• [SOURCE DATA]
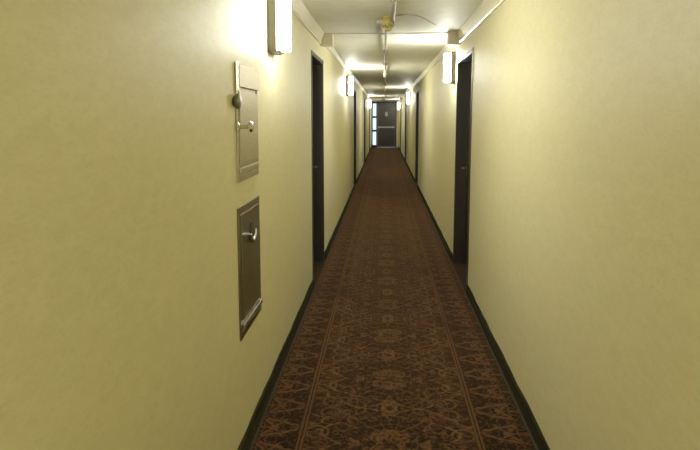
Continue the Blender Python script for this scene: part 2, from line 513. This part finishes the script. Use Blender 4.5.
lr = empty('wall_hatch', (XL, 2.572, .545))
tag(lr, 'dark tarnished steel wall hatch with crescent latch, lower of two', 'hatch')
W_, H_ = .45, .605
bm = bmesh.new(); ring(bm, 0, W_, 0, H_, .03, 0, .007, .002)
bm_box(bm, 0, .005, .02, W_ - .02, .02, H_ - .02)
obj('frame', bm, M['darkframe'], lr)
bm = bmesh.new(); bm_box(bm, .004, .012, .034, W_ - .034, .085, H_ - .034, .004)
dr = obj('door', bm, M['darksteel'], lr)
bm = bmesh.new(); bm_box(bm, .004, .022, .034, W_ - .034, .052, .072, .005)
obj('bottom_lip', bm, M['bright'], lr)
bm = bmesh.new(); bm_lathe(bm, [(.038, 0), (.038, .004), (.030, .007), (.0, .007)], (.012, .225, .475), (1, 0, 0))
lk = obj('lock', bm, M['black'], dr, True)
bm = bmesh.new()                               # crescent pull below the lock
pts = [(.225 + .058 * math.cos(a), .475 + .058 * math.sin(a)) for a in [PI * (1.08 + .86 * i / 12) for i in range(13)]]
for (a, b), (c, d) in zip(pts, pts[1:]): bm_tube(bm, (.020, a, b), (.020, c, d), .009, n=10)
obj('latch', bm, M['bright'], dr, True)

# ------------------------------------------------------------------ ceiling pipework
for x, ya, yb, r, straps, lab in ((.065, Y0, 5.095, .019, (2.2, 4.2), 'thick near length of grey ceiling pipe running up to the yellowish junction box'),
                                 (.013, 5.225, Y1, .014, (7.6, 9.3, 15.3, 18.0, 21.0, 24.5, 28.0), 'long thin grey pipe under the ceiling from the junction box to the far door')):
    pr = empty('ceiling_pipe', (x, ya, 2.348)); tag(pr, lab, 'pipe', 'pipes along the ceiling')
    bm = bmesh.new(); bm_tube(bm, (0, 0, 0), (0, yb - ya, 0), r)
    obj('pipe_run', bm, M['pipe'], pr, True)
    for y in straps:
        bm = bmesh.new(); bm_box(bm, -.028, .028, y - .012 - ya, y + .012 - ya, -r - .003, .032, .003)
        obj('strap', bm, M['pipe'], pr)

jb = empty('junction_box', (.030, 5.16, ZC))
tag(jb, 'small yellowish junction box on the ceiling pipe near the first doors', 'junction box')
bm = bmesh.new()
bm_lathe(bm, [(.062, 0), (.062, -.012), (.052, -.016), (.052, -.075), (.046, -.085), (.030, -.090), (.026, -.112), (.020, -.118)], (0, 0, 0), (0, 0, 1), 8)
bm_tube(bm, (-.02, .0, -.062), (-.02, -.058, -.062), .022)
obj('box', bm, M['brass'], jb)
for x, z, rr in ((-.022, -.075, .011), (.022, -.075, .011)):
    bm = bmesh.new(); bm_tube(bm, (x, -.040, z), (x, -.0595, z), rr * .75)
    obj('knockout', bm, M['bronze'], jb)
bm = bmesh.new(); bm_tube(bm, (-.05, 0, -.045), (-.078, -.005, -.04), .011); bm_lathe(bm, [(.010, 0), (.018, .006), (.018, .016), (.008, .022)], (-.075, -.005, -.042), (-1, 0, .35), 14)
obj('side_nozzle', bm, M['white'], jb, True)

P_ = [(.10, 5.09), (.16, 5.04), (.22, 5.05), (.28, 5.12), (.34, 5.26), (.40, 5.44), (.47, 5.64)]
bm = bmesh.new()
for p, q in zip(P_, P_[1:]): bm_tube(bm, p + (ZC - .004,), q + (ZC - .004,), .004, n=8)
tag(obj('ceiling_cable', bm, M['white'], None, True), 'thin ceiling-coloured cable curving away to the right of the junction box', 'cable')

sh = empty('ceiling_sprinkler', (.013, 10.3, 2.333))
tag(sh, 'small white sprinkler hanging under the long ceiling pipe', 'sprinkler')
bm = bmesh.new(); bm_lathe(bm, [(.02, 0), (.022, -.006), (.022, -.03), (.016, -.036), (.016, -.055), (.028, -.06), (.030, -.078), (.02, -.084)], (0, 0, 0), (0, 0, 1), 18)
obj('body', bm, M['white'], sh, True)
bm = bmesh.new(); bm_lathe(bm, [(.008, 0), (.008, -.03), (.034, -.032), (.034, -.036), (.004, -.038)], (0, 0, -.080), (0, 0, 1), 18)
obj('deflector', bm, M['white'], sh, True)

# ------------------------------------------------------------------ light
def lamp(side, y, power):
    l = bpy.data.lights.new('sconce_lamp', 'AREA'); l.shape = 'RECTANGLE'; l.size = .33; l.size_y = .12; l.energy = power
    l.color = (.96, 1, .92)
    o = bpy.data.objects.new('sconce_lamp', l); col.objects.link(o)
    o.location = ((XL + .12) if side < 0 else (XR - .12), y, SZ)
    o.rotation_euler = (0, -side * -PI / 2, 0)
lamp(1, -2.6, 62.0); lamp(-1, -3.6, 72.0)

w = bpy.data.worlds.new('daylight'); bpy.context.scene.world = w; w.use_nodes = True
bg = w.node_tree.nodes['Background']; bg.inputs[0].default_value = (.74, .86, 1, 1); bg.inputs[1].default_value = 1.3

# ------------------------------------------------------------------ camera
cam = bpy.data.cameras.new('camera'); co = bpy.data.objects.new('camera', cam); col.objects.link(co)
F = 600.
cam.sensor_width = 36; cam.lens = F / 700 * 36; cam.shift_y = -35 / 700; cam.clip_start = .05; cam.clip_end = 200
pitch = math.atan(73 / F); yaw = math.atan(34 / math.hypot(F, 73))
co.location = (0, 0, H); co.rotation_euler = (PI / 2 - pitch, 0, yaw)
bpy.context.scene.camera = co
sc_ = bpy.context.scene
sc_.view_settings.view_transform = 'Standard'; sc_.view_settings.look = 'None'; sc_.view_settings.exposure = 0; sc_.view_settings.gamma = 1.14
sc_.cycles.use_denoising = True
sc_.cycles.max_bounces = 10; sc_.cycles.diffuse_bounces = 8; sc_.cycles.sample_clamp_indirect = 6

• [WHAT THE TASK ASKS] Take the listing and print it again exactly, but without any pictures.

• [SOLUTION FOR THIS PROBLEM]
Continue the Blender Python script for this scene: part 2, from line 513. This part finishes the script. Use Blender 4.5.
lr = empty('wall_hatch', (XL, 2.572, .545))
tag(lr, 'dark tarnished steel wall hatch with crescent latch, lower of two', 'hatch')
W_, H_ = .45, .605
bm = bmesh.new(); ring(bm, 0, W_, 0, H_, .03, 0, .007, .002)
bm_box(bm, 0, .005, .02, W_ - .02, .02, H_ - .02)
obj('frame', bm, M['darkframe'], lr)
bm = bmesh.new(); bm_box(bm, .004, .012, .034, W_ - .034, .085, H_ - .034, .004)
dr = obj('door', bm, M['darksteel'], lr)
bm = bmesh.new(); bm_box(bm, .004, .022, .034, W_ - .034, .052, .072, .005)
obj('bottom_lip', bm, M['bright'], lr)
bm = bmesh.new(); bm_lathe(bm, [(.038, 0), (.038, .004), (.030, .007), (.0, .007)], (.012, .225, .475), (1, 0, 0))
lk = obj('lock', bm, M['black'], dr, True)
bm = bmesh.new()                               # crescent pull below the lock
pts = [(.225 + .058 * math.cos(a), .475 + .058 * math.sin(a)) for a in [PI * (1.08 + .86 * i / 12) for i in range(13)]]
for (a, b), (c, d) in zip(pts, pts[1:]): bm_tube(bm, (.020, a, b), (.020, c, d), .009, n=10)
obj('latch', bm, M['bright'], dr, True)

# ------------------------------------------------------------------ ceiling pipework
for x, ya, yb, r, straps, lab in ((.065, Y0, 5.095, .019, (2.2, 4.2), 'thick near length of grey ceiling pipe running up to the yellowish junction box'),
                                 (.013, 5.225, Y1, .014, (7.6, 9.3, 15.3, 18.0, 21.0, 24.5, 28.0), 'long thin grey pipe under the ceiling from the junction box to the far door')):
    pr = empty('ceiling_pipe', (x, ya, 2.348)); tag(pr, lab, 'pipe', 'pipes along the ceiling')
    bm = bmesh.new(); bm_tube(bm, (0, 0, 0), (0, yb - ya, 0), r)
    obj('pipe_run', bm, M['pipe'], pr, True)
    for y in straps:
        bm = bmesh.new(); bm_box(bm, -.028, .028, y - .012 - ya, y + .012 - ya, -r - .003, .032, .003)
        obj('strap', bm, M['pipe'], pr)

jb = empty('junction_box', (.030, 5.16, ZC))
tag(jb, 'small yellowish junction box on the ceiling pipe near the first doors', 'junction box')
bm = bmesh.new()
bm_lathe(bm, [(.062, 0), (.062, -.012), (.052, -.016), (.052, -.075), (.046, -.085), (.030, -.090), (.026, -.112), (.020, -.118)], (0, 0, 0), (0, 0, 1), 8)
bm_tube(bm, (-.02, .0, -.062), (-.02, -.058, -.062), .022)
obj('box', bm, M['brass'], jb)
for x, z, rr in ((-.022, -.075, .011), (.022, -.075, .011)):
    bm = bmesh.new(); bm_tube(bm, (x, -.040, z), (x, -.0595, z), rr * .75)
    obj('knockout', bm, M['bronze'], jb)
bm = bmesh.new(); bm_tube(bm, (-.05, 0, -.045), (-.078, -.005, -.04), .011); bm_lathe(bm, [(.010, 0), (.018, .006), (.018, .016), (.008, .022)], (-.075, -.005, -.042), (-1, 0, .35), 14)
obj('side_nozzle', bm, M['white'], jb, True)

P_ = [(.10, 5.09), (.16, 5.04), (.22, 5.05), (.28, 5.12), (.34, 5.26), (.40, 5.44), (.47, 5.64)]
bm = bmesh.new()
for p, q in zip(P_, P_[1:]): bm_tube(bm, p + (ZC - .004,), q + (ZC - .004,), .004, n=8)
tag(obj('ceiling_cable', bm, M['white'], None, True), 'thin ceiling-coloured cable curving away to the right of the junction box', 'cable')

sh = empty('ceiling_sprinkler', (.013, 10.3, 2.333))
tag(sh, 'small white sprinkler hanging under the long ceiling pipe', 'sprinkler')
bm = bmesh.new(); bm_lathe(bm, [(.02, 0), (.022, -.006), (.022, -.03), (.016, -.036), (.016, -.055), (.028, -.06), (.030, -.078), (.02, -.084)], (0, 0, 0), (0, 0, 1), 18)
obj('body', bm, M['white'], sh, True)
bm = bmesh.new(); bm_lathe(bm, [(.008, 0), (.008, -.03), (.034, -.032), (.034, -.036), (.004, -.038)], (0, 0, -.080), (0, 0, 1), 18)
obj('deflector', bm, M['white'], sh, True)

# ------------------------------------------------------------------ light
def lamp(side, y, power):
    l = bpy.data.lights.new('sconce_lamp', 'AREA'); l.shape = 'RECTANGLE'; l.size = .33; l.size_y = .12; l.energy = power
    l.color = (.96, 1, .92)
    o = bpy.data.objects.new('sconce_lamp', l); col.objects.link(o)
    o.location = ((XL + .12) if side < 0 else (XR - .12), y, SZ)
    o.rotation_euler = (0, -side * -PI / 2, 0)
lamp(1, -2.6, 62.0); lamp(-1, -3.6, 72.0)

w = bpy.data.worlds.new('daylight'); bpy.context.scene.world = w; w.use_nodes = True
bg = w.node_tree.nodes['Background']; bg.inputs[0].default_value = (.74, .86, 1, 1); bg.inputs[1].default_value = 1.3

# ------------------------------------------------------------------ camera
cam = bpy.data.cameras.new('camera'); co = bpy.data.objects.new('camera', cam); col.objects.link(co)
F = 600.
cam.sensor_width = 36; cam.lens = F / 700 * 36; cam.shift_y = -35 / 700; cam.clip_start = .05; cam.clip_end = 200
pitch = math.atan(73 / F); yaw = math.atan(34 / math.hypot(F, 73))
co.location = (0, 0, H); co.rotation_euler = (PI / 2 - pitch, 0, yaw)
bpy.context.scene.camera = co
sc_ = bpy.context.scene
sc_.view_settings.view_transform = 'Standard'; sc_.view_settings.look = 'None'; sc_.view_settings.exposure = 0; sc_.view_settings.gamma = 1.14
sc_.cycles.use_denoising = True
sc_.cycles.max_bounces = 10; sc_.cycles.diffuse_bounces = 8; sc_.cycles.sample_clamp_indirect = 6